--- Your task ---
Below are the records. Retype, exactly, the lines from the first through the line with "from mathutils import Vector, Matrix, noise", and leave out the pictures.

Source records
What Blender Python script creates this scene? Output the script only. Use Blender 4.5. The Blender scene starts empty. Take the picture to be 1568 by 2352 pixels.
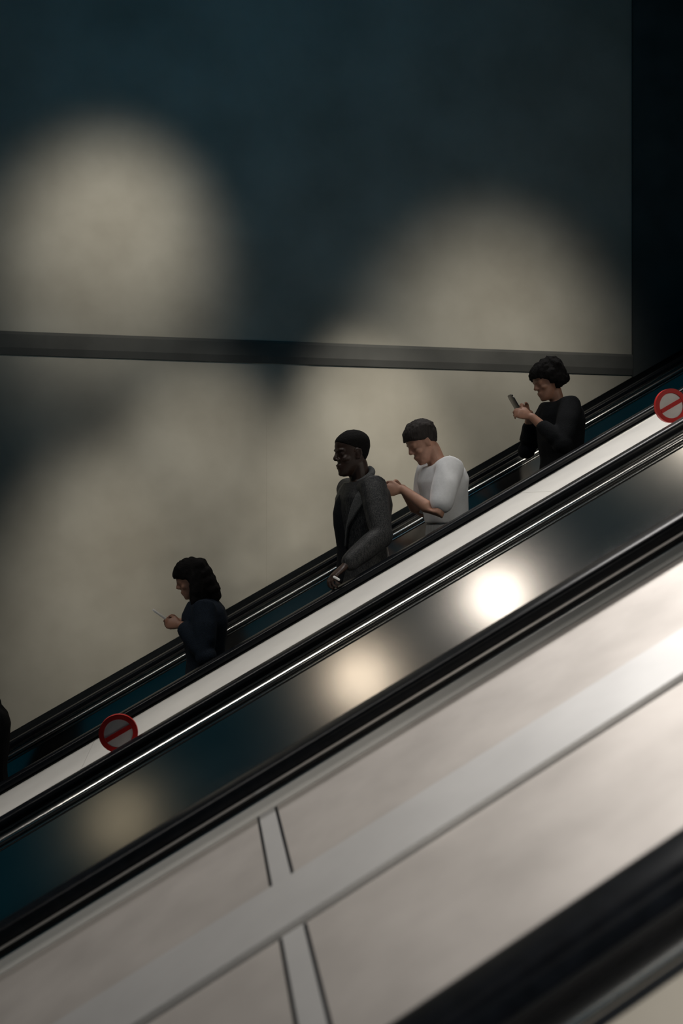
import bpy, bmesh, math, random
from mathutils import Vector, Matrix, noise

# ------------------------------------------------------------------ camera, world, lights
sc = bpy.context.scene
C = sc.collection
V = Vector
F = 1966.0                        # focal length in pixels of the 1568 x 2352 frame
PSI = math.radians(9.24)          # camera turned towards the upper end of the incline
TH = math.radians(29.2)           # incline of the escalators
CT, ST = math.cos(TH), math.sin(TH)
D = V((CT, 0, ST))                # up along the incline
N = V((-ST, 0, CT))               # away from the inclined plane
FW = V((math.sin(PSI), math.cos(PSI), 0)); RT = V((math.cos(PSI), -math.sin(PSI), 0)); UP = V((0, 0, 1))

cam = bpy.data.cameras.new('camera')
cam.sensor_fit = 'VERTICAL'; cam.sensor_height = 36.0; cam.lens = F / 2352 * 36.0
cam.clip_start = 0.02; cam.clip_end = 200
cam.dof.use_dof = True; cam.dof.focus_distance = 4.8; cam.dof.aperture_fstop = 2.0
co = bpy.data.objects.new('camera', cam); C.objects.link(co)
co.location = (0, 0, 0); co.rotation_euler = (math.pi / 2, 0, -PSI)
sc.camera = co

w = bpy.data.worlds.new('world'); sc.world = w; w.use_nodes = True
bg = w.node_tree.nodes['Background']
bg.inputs[0].default_value = (0.004, 0.30, 0.46, 1); bg.inputs[1].default_value = 0.055

sc.view_settings.view_transform = 'Standard'; sc.view_settings.look = 'None'
sc.view_settings.gamma = 1; sc.view_settings.exposure = 0.0; sc.view_settings.use_curve_mapping = False

def look(o, to):
    o.rotation_euler = (V(to) - o.location).to_track_quat('-Z', 'Y').to_euler()
def spot(name, loc, to, power, half, blend=1.0, col=(1, .93, .80), r=0.10):
    l = bpy.data.lights.new(name, 'SPOT'); l.energy = power; l.spot_size = math.radians(half * 2); l.spot_blend = blend
    l.color = col; l.shadow_soft_size = r
    o = bpy.data.objects.new(name, l); C.objects.link(o); o.location = loc; look(o, to); return o
def area(name, loc, to, power, sx, sy, col=(1, .95, .88)):
    l = bpy.data.lights.new(name, 'AREA'); l.shape = 'RECTANGLE'; l.size = sx; l.size_y = sy; l.energy = power; l.color = col
    o = bpy.data.objects.new(name, l); C.objects.link(o); o.location = loc; look(o, to); return o
def globe(name, loc, power, r=0.12, col=(1, .88, .70)):
    l = bpy.data.lights.new(name, 'POINT'); l.energy = power; l.shadow_soft_size = r; l.color = col
    o = bpy.data.objects.new(name, l); C.objects.link(o); o.location = loc; return o

# wall washers under the ceiling, close to the far wall
spot('wall_spot', (-0.45, 4.3, 3.4), (-0.66, 6.4, 1.9), 190, 20, r=.3)
spot('wall_spot', (2.2, 4.3, 3.2), (2.25, 6.4, 0.95), 205, 25, r=.4)
spot('wall_flood', (1.1, 4.9, 3.2), (1.25, 6.4, -0.1), 390, 17)
spot('wall_flood', (-0.8, 4.9, 3.0), (-0.85, 6.4, -1.7), 330, 15)
spot('wall_flood', (0.3, 4.9, 3.0), (-0.15, 6.4, -1.0), 310, 20)
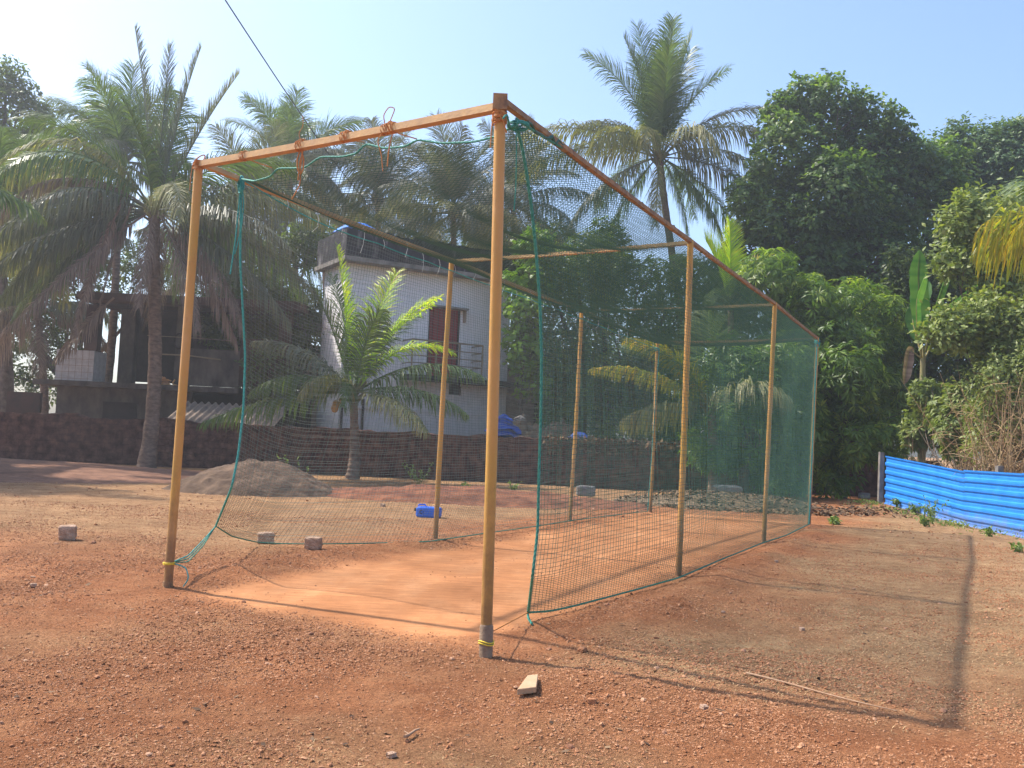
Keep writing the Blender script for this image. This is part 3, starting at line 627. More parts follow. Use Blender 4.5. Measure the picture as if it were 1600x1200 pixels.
m = MB(); P = [at(230, 524, 35.6), at(300, 528, 35.6), at(370, 533, 35.6)]; MB().tube(np.array(P)-np.array(lh.location), .015, 6).build('clothes_line', RAILM, lh)
MB().tube(np.array([at(240, 553, 35.7), at(290, 555, 35.7), at(345, 562, 35.7)])-np.array(lh.location), .03, 6).build('rail', RAILM, lh)
p = at(280, 533, 35.95); t = np.linspace(0, 6.28, 24); o = MB().tube(np.stack([.18*np.cos(t), 0*t, .28*np.sin(t)], -1), .03, 6).build('tyre', DARK); o.location = p; tag(o, 'dark worn hoop hanging on a column of the left house', 'hoop')
p0 = at(85, 600, 35.6); p1 = at(144, 600, 35.6); zt = at(100, 546, 35.6)[2]
m = MB().box((0, 0, 0), (p1[0]-p0[0], 1.1, zt-p0[2])); tk = empty('water_tank', (p0[0], 35.6, p0[2])); tag(tk, 'white tiled box tank on the slab at the left house edge', 'tank'); m.build('tank_body', TILEW, tk)
m = MB()
for i in range(1, 5): m.box((0, -.006, i*.24), (p1[0]-p0[0], -.002, i*.24+.012))
for i in range(1, 6): m.box((i*.24, -.009, .0), (i*.24+.012, -.0065, zt-p0[2]))
m.build('tile_joints', TANW, tk)
m = MB()
for i in range(60):
    c = np.array([rng.normal(0, .22), rng.uniform(-.2, .2), rng.uniform(0, .35)*max(0, 1-abs(rng.normal(0, .4)))]); a = rng.random()*3; d = np.array([math.cos(a), math.sin(a)*.4, rng.normal(0, .2)])*.13; m.tube([c-d, c+d], .03, 6)
o = m.build('firewood_pile', mat('cut_wood', (.45, .22, .08), .9, (.6, .33, .14), useattr=True, lo=0, hi=1)); o.location = at(252, 603, 35.6); tag(o, 'small orange pile of firewood on the slab behind the palm trunk', 'firewood')
# corrugated lean-to roof
lt = empty('lean_to', (at(300, 660, 33.4)[0], 33.4, 0)); tag(lt, 'low lean-to with corrugated cement roof just behind the left wall', 'shed')
xa, xb = at(262, 650, 33)[0]-lt.location.x, at(432, 660, 33)[0]-lt.location.x
n = 150; xs = np.linspace(xa, xb, n); zc = .05*np.sin(xs*2*np.pi/.25); rows = []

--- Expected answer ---
What Blender Python script creates this scene? Output the script only. Use Blender 4.5. The Blender scene starts empty. Take the picture to be 1568 by 2352 pixels.
import bpy, bmesh, math, random
from mathutils import Vector, Matrix, noise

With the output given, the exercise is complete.